Ericsson wykonał dobrą robotę przy sieci 5G Orange

5G w sieci Orange - testujemy prędkość, zasięg i użyteczność

Inżynierowie Ericssona są dumni z tego, że udało im się uruchomić testową sieć 5G dla Orange. Co w tym nadzwyczajnego? Otóż jest to sieć typu NSA (Non Standalone), czyli sieć niesamodzielna. Do działania wykorzystuje istniejącą sieć LTE i to właśnie takie 5G będziemy mieć na początku wdrożenia jej w Polsce. Nadajniki sieci LTE Orange, na których została uruchomiona sieć 5G, to sprzęt Huaweia. W dużym uproszczeniu Ericsson musiał zainstalować na obcych nadajnikach swoją specjalną nakładkę i jak widać operacja się w pełni udała. Pacjent przeżył, 5G działa.

Dalsza część tekstu pod wideo
5G w sieci Orange - testujemy prędkość, zasięg i użyteczność

Testy są prowadzone w dwóch lokalizacjach. Jedna stacja bazowa z jedną anteną sektorową znajduje się na dachu restauracji Po Wiśle, naprzeciwko Syrenki nad Wisłą. Nadajnik jest skierowany w jej stronę, a główna oś sygnału biegnie w zasadzie wzdłuż Mostu Świętokrzyskiego. Druga lokalizacja to warszawska Ochota. Tutaj stacji bazowych jest już osiem , a anten sektorowych 24. Nadajniki pracują w paśmie 3,4-3,8 GHz, czyli takim, które zostanie rozdysponowanie w nadchodzącej aukcji częstotliwości sieci 5G.
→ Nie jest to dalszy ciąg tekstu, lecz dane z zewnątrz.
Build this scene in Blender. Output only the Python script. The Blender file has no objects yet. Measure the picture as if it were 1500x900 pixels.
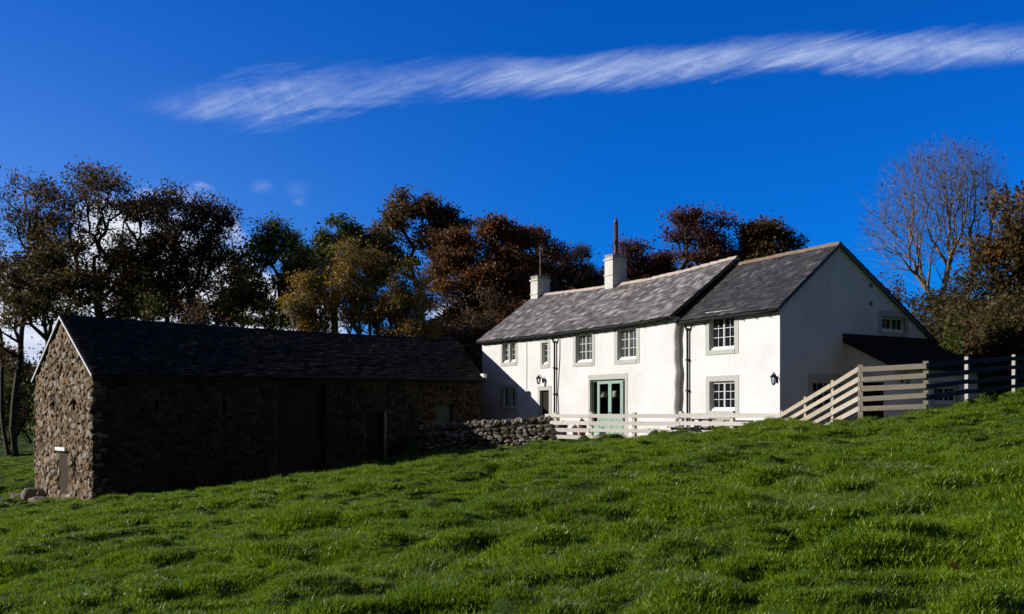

Do testów używałem smartfonu Orange Neva Jet, czyli ZTE Axon 10 Pro 5G. Więcej o samym telefonie znajdziecie w dalszej części tekstu.

Testy prędkości są nudne, ale to podstawa

5G w sieci Orange - testujemy prędkość, zasięg i użyteczność

Pomiary prędkości to podstawowy test jaki można wykonać w sieci 5G. Telefon, aplikacja Speedtestu i lecimy. Zdecydowanie wyższe prędkości można uzyskać na Powiślu. Rekordowy pomiar Orange to 933 Mb/s. Mi udało się uzyskać skromne 725 Mb/s oraz wysyłanie na poziomie 48,9 Mb/s, w trakcie tego samego pomiaru.

Prędkości uzyskiwane na Ochocie były niższe i rekord to 603 Mb/s przy pobieraniu oraz 44,5 Mb/s przy wysyłaniu. Ciekawostką jest to, że na przestrzeni kilku pomiarów z rzędu wyższe prędkości pobierania uzyskiwałem na laptopie podłączonym do smartfonu przez Wi-Fi niż bezpośrednio na smartfonie. To idealnie obrazuje, że tego typu pomiary nie są do końca miarodajne i nie pokazują pełnych możliwości sieci. Ale jako przeciętny użytkownik nie mamy dostępu do innych narzędzi.

5G w sieci Orange - testujemy prędkość, zasięg i użyteczność

Pomiary wykonywane na Ochocie były ogólnie słabsze niż na Powiślu, a osiągane prędkości wyraźnie niższe. Z kolei bez względu na lokalizację prędkość wysyłania danych była bardzo niska. Momentami nawet niższa niż w przeprowadzanych równolegle pomiarach sieci LTE.

Ping, czyli późnienie, oscylowało w okolicach kilkunastu milisekund. Zazwyczaj były to wartości w okolicach 10-16ms. W sieci NSA raczej nie mamy co spodziewać się mniejszych wartości. Główna cecha sieci 5G, czyli opóźnienia rzędu 1ms uda się uzyskać dopiero w samodzielnej sieci 5G pracującej na wyższych częstotliwościach.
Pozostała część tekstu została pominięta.